Without going into such finer points of intensive and extensive margin, Schultz (1964, ch. 4) proposed the ‘epidemic test’: the 1918–19 influenza epidemic in India killed 6.2% of the 1918 population and 8.3% of the working population in agriculture (the latter according to Schultz’s estimate). Schultz found that, although the weather conditions were roughly similar in 1916–17 and in 1919–20, in the latter year agricultural output was lower by about 3.8%, providing circumstantial evidence that withdrawal of labour from agriculture did affect output level. However, apart from many statistical and conceptual problems (e.g. the relation between acrage change in the sense of extensive margin and output change which is a resultant of both extensive and intensive margin in his macro-level statistical investigation), this ‘epidemic test’ must be deemed to be over-simplistic despite its apparent ingenuity. At best, it showed that a random x% withdrawal of labour from cultivation did affect the acrage and/or output level. But it does in no way establish the impossibility of selectively withdrawing x% labour through suitable reorganization of agricultural production at the family and regional level (e.g. Sen 1967). And yet, most of the important initial proponents of the ‘surplus labour’ doctrine had in mind such selective (but not random) withdrawal of labour that may be induced by industrialization and expansion in urban employment opportunities (Nurkse 1953; Lewis 1954).
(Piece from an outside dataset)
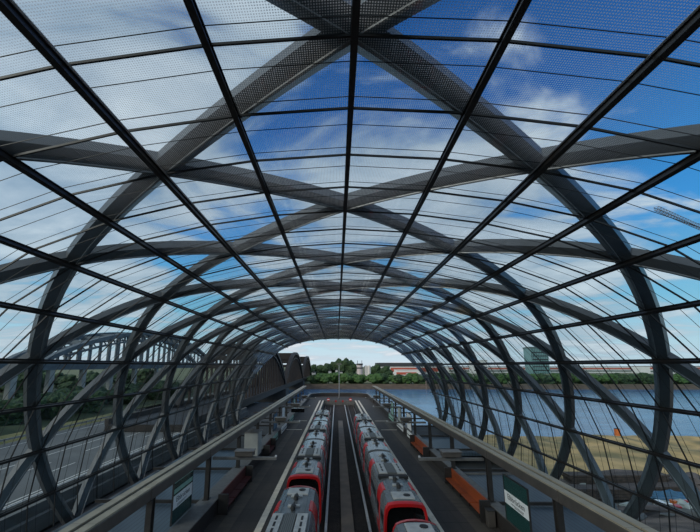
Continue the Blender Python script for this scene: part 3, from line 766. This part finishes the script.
# ------------------------------------------------------------------ bridges
def bridge(name, label, X0, X1, ys, rise, zdeck, mrib, mhang, y_start, y_stop, nh=11, ribw=.9, pier=True, columns=None, hw=.2):
    t = empty(name, (0, 0, 0))
    MB().box(X0-.8, X1+.8, y_start, y_stop, zdeck-1.1, zdeck, mrib).box(X1+.2, X1+.9, y_start, y_stop, zdeck, zdeck+.9, mhang).box(X0-.9, X0-.2, y_start, y_stop, zdeck, zdeck+.9, mhang).build('deck', t)
    for a, b in zip(ys[:-1], ys[1:]):
        for x in (X0, X1):
            def top(u): return zdeck+.6+rise*(1-(2*u-1)**2)**.86
            def low(u): return zdeck+.6+(rise-2.8)*max(0, 1-(2*u-1)**2)**1.0-.5
            mb = MB(); n = 28
            P = [(x, a+(b-a)*i/n, top(i/n)) for i in range(n+1)]
            rings = []
            for (px, py, pz) in P: rings.append([(px-ribw/2, py, pz-ribw*.8), (px+ribw/2, py, pz-ribw*.8), (px+ribw/2, py, pz), (px-ribw/2, py, pz)])
            mb.loft(rings, mrib)
            r2 = []
            for i in range(2, n-1):
                u = i/n; r2.append([(x-ribw*.4, a+(b-a)*u, low(u)-.5), (x+ribw*.4, a+(b-a)*u, low(u)-.5), (x+ribw*.4, a+(b-a)*u, low(u)), (x-ribw*.4, a+(b-a)*u, low(u))])
            mb.loft(r2, mrib)
            rib = mb.build('arch_rib', t)
            for i in range(1, nh+1):
                u = i/(nh+1); y = a+(b-a)*u
                h = MB().box(x-.25, x+.25, y-hw, y+hw, zdeck, top(u)-.3, mhang)
                u2 = min(.98, u+.5/(nh+1)); h.tube([(x, y, top(u)-.4), (x, a+(b-a)*u2, max(zdeck, low(u2)))], .2, mhang, 4)
                h.build('hanger', t)
        for u in (.16, .22, .28, .34, .40, .45, .5, .55, .60, .66, .72, .78, .84):
            y = a+(b-a)*u; z = zdeck+.6+rise*(1-(2*u-1)**2)**.86-.6
            MB().box(X0, X1, y-.3, y+.3, z-1.2, z+.2, mrib).tube([(X0, y, z-.3), ((X0+X1)/2, y+(b-a)*.03, z-.5), (X1, y, z-.3)], .3, mrib, 4).build('cross_beam', t)
    if pier:
        for y in ys: MB().box(X0-1.5, X1+1.5, y-5, y+5, -7.6, zdeck-1.1, 'dark_concrete').build('pier', t)
    if columns:
        for y in columns: MB().box(X1-.6, X1+.6, y-.8, y+.8, -1.4, zdeck-1.1, 'grey').build('column', t)
    tag(t, label, 'bridge'); return t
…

And, once it is recognized that such withdrawal of labour from agriculture can be accompanied by reorganization of labour in the family farm through adjusting the hours of work of the family members staying back on the farm or through higher availability of land per cultivating family, it seems plausible to argue analytically (e.g. Takagi 1978) as well as empirically that, labour can usually be released from agriculture without adversely affecting the level of agricultural output. Indeed, post-revolutionary experiences of agrarian reorganization in China and Vietnam demonstrated the possibility of using surplus labour to improve the quality of land through better drainage and irrigation without significant drop in short-run agricultural output, despite all the serious problems of lack of adequate incentive to private production in cooperative and collective agriculture.